>> Start Data extract
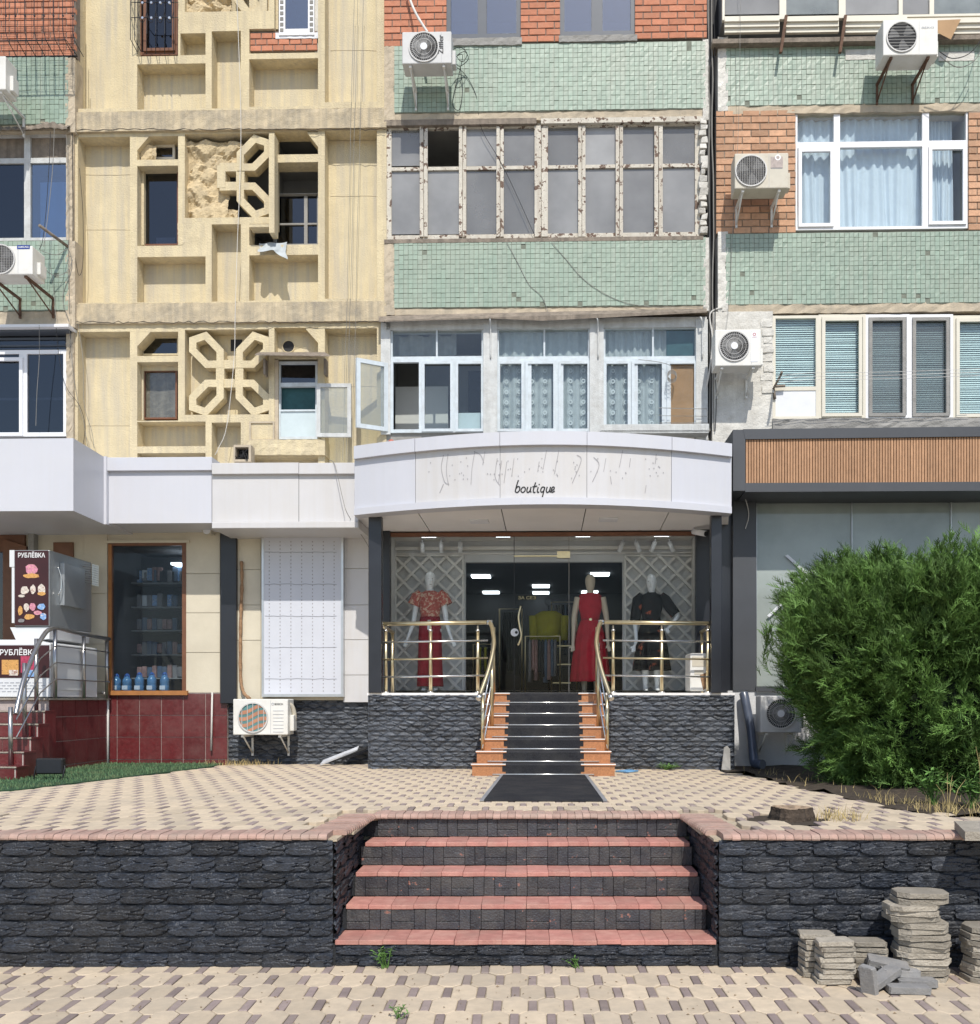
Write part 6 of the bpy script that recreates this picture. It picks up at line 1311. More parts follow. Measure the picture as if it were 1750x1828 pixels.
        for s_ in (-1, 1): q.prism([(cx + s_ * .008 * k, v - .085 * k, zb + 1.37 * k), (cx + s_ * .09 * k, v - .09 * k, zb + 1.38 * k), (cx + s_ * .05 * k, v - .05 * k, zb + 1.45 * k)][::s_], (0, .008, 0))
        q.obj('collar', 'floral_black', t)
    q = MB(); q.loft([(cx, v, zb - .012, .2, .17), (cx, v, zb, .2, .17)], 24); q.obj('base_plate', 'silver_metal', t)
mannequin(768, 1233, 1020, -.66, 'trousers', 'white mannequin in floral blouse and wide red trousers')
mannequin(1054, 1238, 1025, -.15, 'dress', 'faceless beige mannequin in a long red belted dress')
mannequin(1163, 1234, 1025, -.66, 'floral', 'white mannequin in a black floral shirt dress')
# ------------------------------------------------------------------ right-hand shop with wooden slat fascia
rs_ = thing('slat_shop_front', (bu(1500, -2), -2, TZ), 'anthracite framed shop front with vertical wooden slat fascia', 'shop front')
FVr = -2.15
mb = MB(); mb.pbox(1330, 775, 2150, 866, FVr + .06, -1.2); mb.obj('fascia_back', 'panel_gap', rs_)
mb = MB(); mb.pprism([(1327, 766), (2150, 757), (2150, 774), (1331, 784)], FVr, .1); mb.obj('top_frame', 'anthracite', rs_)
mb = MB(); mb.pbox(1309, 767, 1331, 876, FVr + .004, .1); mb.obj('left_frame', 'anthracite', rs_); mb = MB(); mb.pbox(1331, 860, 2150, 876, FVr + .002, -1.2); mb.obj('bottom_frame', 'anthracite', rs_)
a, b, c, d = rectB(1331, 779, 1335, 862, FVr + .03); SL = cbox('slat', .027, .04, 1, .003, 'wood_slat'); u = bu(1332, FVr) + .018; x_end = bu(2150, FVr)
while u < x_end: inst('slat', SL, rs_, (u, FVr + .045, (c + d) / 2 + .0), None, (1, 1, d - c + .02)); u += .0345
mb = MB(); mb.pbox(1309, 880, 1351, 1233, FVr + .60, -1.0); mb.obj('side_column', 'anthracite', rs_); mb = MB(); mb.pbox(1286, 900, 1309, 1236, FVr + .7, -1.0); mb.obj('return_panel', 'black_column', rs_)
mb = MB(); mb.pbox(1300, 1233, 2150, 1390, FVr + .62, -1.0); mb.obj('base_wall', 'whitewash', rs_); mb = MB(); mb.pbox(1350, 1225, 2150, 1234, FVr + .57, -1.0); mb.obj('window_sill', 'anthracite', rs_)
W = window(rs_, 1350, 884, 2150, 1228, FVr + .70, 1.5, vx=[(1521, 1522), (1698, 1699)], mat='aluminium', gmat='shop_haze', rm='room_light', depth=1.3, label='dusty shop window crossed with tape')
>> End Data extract
What is needed: Copy each line above precisely, dropping the pictures.

Response:
Write part 6 of the bpy script that recreates this picture. It picks up at line 1311. More parts follow. Measure the picture as if it were 1750x1828 pixels.
        for s_ in (-1, 1): q.prism([(cx + s_ * .008 * k, v - .085 * k, zb + 1.37 * k), (cx + s_ * .09 * k, v - .09 * k, zb + 1.38 * k), (cx + s_ * .05 * k, v - .05 * k, zb + 1.45 * k)][::s_], (0, .008, 0))
        q.obj('collar', 'floral_black', t)
    q = MB(); q.loft([(cx, v, zb - .012, .2, .17), (cx, v, zb, .2, .17)], 24); q.obj('base_plate', 'silver_metal', t)
mannequin(768, 1233, 1020, -.66, 'trousers', 'white mannequin in floral blouse and wide red trousers')
mannequin(1054, 1238, 1025, -.15, 'dress', 'faceless beige mannequin in a long red belted dress')
mannequin(1163, 1234, 1025, -.66, 'floral', 'white mannequin in a black floral shirt dress')
# ------------------------------------------------------------------ right-hand shop with wooden slat fascia
rs_ = thing('slat_shop_front', (bu(1500, -2), -2, TZ), 'anthracite framed shop front with vertical wooden slat fascia', 'shop front')
FVr = -2.15
mb = MB(); mb.pbox(1330, 775, 2150, 866, FVr + .06, -1.2); mb.obj('fascia_back', 'panel_gap', rs_)
mb = MB(); mb.pprism([(1327, 766), (2150, 757), (2150, 774), (1331, 784)], FVr, .1); mb.obj('top_frame', 'anthracite', rs_)
mb = MB(); mb.pbox(1309, 767, 1331, 876, FVr + .004, .1); mb.obj('left_frame', 'anthracite', rs_); mb = MB(); mb.pbox(1331, 860, 2150, 876, FVr + .002, -1.2); mb.obj('bottom_frame', 'anthracite', rs_)
a, b, c, d = rectB(1331, 779, 1335, 862, FVr + .03); SL = cbox('slat', .027, .04, 1, .003, 'wood_slat'); u = bu(1332, FVr) + .018; x_end = bu(2150, FVr)
while u < x_end: inst('slat', SL, rs_, (u, FVr + .045, (c + d) / 2 + .0), None, (1, 1, d - c + .02)); u += .0345
mb = MB(); mb.pbox(1309, 880, 1351, 1233, FVr + .60, -1.0); mb.obj('side_column', 'anthracite', rs_); mb = MB(); mb.pbox(1286, 900, 1309, 1236, FVr + .7, -1.0); mb.obj('return_panel', 'black_column', rs_)
mb = MB(); mb.pbox(1300, 1233, 2150, 1390, FVr + .62, -1.0); mb.obj('base_wall', 'whitewash', rs_); mb = MB(); mb.pbox(1350, 1225, 2150, 1234, FVr + .57, -1.0); mb.obj('window_sill', 'anthracite', rs_)
W = window(rs_, 1350, 884, 2150, 1228, FVr + .70, 1.5, vx=[(1521, 1522), (1698, 1699)], mat='aluminium', gmat='shop_haze', rm='room_light', depth=1.3, label='dusty shop window crossed with tape')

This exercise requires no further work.